The UN's first major involvement in the region came when it accepted the request of former Nicaraguan President Daniel Ortega to monitor the February 1990 vote. Though the OAS and others were involved, the UN took a front and center role. Later the UN took on the sensitive task of demilitarizing and repatriating contra troops, winning high marks for its professionalism and neutrality.

``It was a remarkably successful effort,'' says former US Attorney General and Secretary of Defense Elliot Richardson, who led the UN team of election observers. ``I think everyone in the area feels the UN made an indispensable contribution.''

Last month in Haiti, the UN monitored and verified its second set of elections in the hemisphere within 10 months.

UN's larger regional role

That track record explains in part why the UN has slowly assumed a growing role in other peace efforts in the region:

In El Salvador, at the request of both the government and the Farabundo Mart'i National Liberation Front (FMLN) rebels, senior UN official Alvaro de Soto is actively mediating peace talks. Though the government has also asked the UN to monitor legislative and local elections in March, the UN is unlikely to agree unless a cease-fire precedes them.

Since last March, UN representatives have also been observers at Guatemalan talks between a coalition of guerrilla groups and various sectors of society from unions to business leaders. The UN could assume a mediation role if the Guatemalan government becomes formally involved as expected after the Jan. 6 presidential runoff elections.

The UN also sits in with the OAS as an advisor at summit meetings of the five Central American governments.

The UN involvement has grown with each meeting as presidents have realized only the UN could implement many peacemaking procedures they were setting up, says William Goodfellow, director of the Center for International Policy, a Washington-based research center.

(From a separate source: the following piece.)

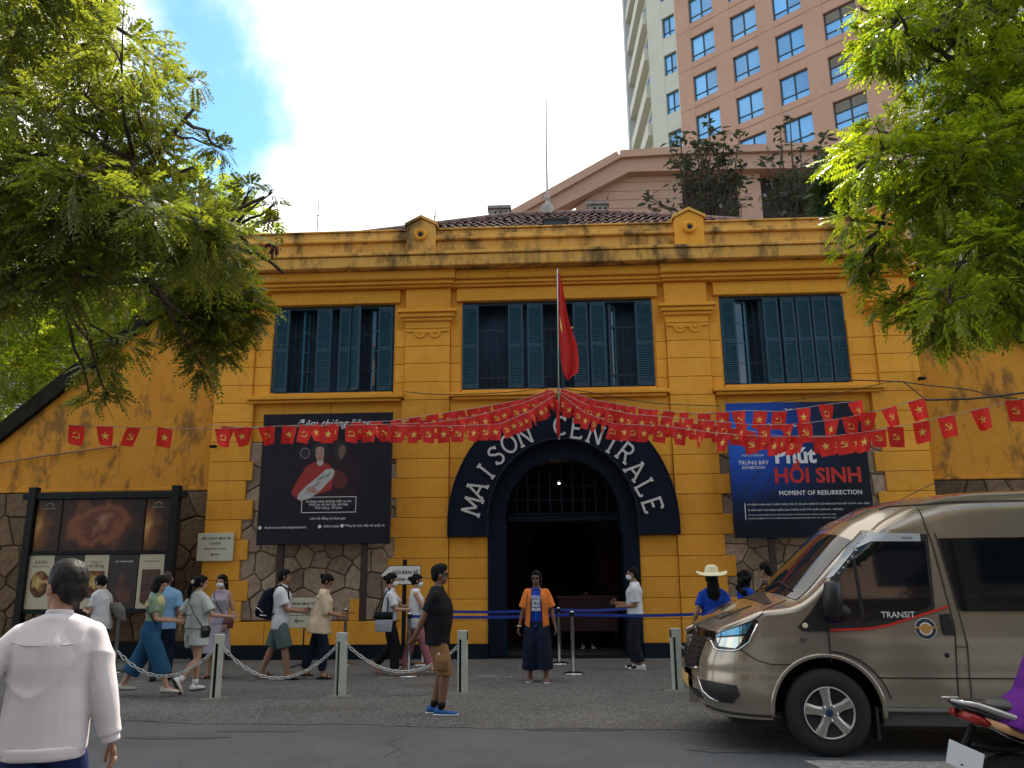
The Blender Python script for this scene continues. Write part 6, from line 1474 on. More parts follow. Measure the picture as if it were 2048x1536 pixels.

At the request of the five governments, more than 150 members of a UN military observer or peacekeeping group will remain on security patrol in the five capitals until at least May 7. The UN is also advising the five countries in their efforts to reduce arms and military personnel in the region, and may be called on to verify the results.

The growing UN role in Central American peace efforts also stems in part from the thaw in US-Soviet relations and changes that have brought in UN dialogue and activity. For years the US viewed the UN as a third world forum that would automatically side with guerrilla groups.